Gulliver is finally able to depart from Luggnagg, after refusing employment there, and he arrives safely in Japan. From there he gains passage on a Dutch ship by pretending to be from Holland and sets sail from Amsterdam to England, where he finds his family in good health.

Analysis: Part III, Chapters IV–XI

Swift continues his mockery of academia by describing the projects carried out in the cities below Laputa. The academy serves to create entirely useless projects while the people starve outside its walls. Each project described, such as the extraction of sunbeams from a cucumber, is not only impossibly flawed but also purposeless. Even if its scientific foundations were correct, it would still serve no real purpose for the people meant to gain from it. The result is a society in which science is promoted for no real reason and time is wasted as a matter of course.

Much of Swift’s inspiration for the scientists in this voyage came from the Royal Society of London for the Improving of Natural Knowledge, a scientific society founded in 1660 that had an important effect on the development of science in Europe. The prominent early scientists Robert Boyle, Robert Hooke, and Isaac Newton were all members of the Royal Society. All of them, but particularly Newton, were influential promoters of scientific theories that were at the heart of the Scientific Revolution. The Royal Society assigned itself the task of using the new techniques of science to improve the crafts, but it was far more successful at discovering natural phenomena than it was at building new, useful technologies. As a result, the Royal Society was open to the parody created by Swift, in which absentminded philosophers ruin a country by forcing its people to follow their novel and wholly useless methods. Interestingly, most of the experiments parodied by Swift had actually been proposed or carried out by British scientists at the time of his writing.

Glubbdubdrib offers the opportunity for Swift to satirize various historical figures, undermining their images as paragons of virtue or learning. Gulliver’s interaction with the dead hearkens back to Dante Alighieri’s fourteenth-century poem Inferno, in which Dante himself travels through the various regions of hell and witnesses sinners being punished. This imaginary tour of hell allowed Dante the author to skewer his political opponents and enemies, just as Swift’s imaginary wanderings allow him to ridicule certain aspects of society. Gulliver’s visit to Glubbdubdrib is part of Swift’s attempt in the third voyage to undercut standards of abstract learning. At the same time, however, Swift does elevate certain people above others. Generally speaking, the ancient Greeks and Romans are held up as truly virtuous, whereas the Europeans who have lived since are held up as somewhat degenerate.

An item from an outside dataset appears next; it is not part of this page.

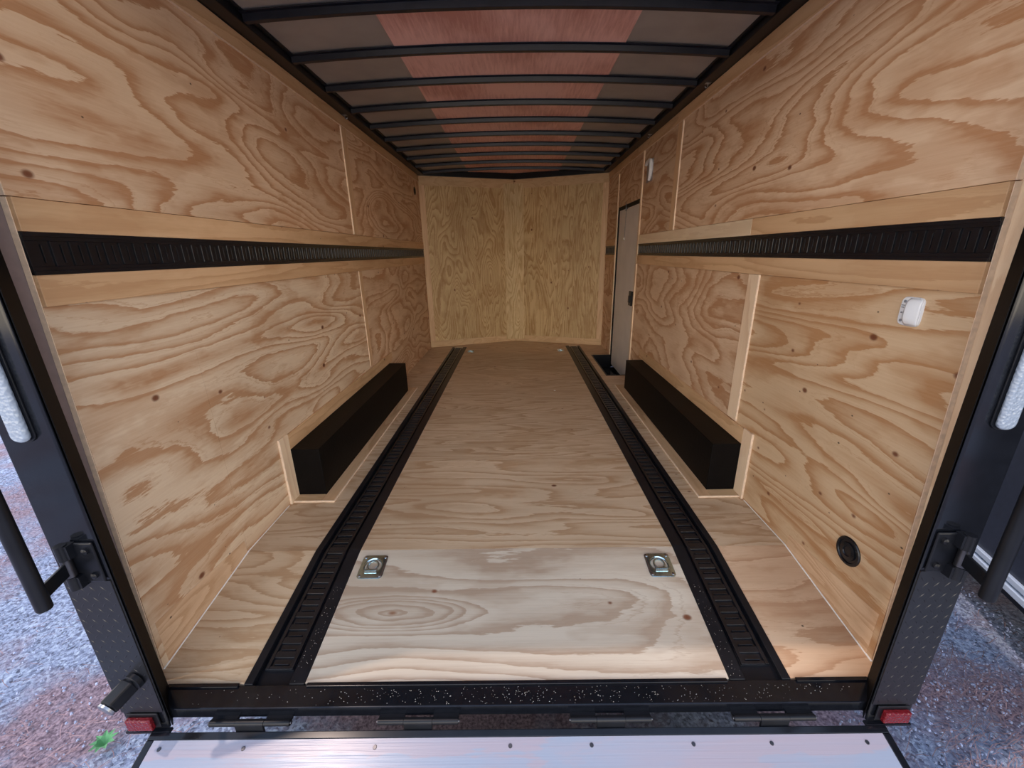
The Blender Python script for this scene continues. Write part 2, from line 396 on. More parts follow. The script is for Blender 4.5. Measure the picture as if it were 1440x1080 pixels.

The Struldbrugs of Luggnagg provide an opportunity for Swift to satirize human desires. Many would seek eternal life, and the primary benefit of old age, as Gulliver sees it, is the ability to use one’s accumulated wisdom to help humanity. The reality is much less glorious—instead of growing in wisdom, the immortal Struldbrugs grow only more prejudiced and selfish, eventually becoming a detriment to the whole Luggnaggian society. Furthermore, the Struldbrugs’ immense sadness despite their seeming advantage shows the emptiness of Gulliver’s desire—a desire prominent in Western society—to acquire riches. Swift denounces such self-absorbed goals as the province of small minds unconcerned with the good of society as a whole.

Part IV, Chapters I–IV

Summary: Chapter I

Gulliver stays home for five months, but he then leaves his pregnant wife to set sail again, this time as the captain of a ship called the Adventure. Many of his sailors die of illness, so he recruits more along the way. His crewmembers mutiny under the influence of these new sailors and become pirates. Gulliver is left on an unknown shore, after being confined to his cabin for several days. In the distance, he sees animals with long hair, goatlike beards, and sharp claws, which they use to climb trees. Gulliver decides that these animals are extremely ugly and sets forth to find settlers, but he encounters one of the animals on his way.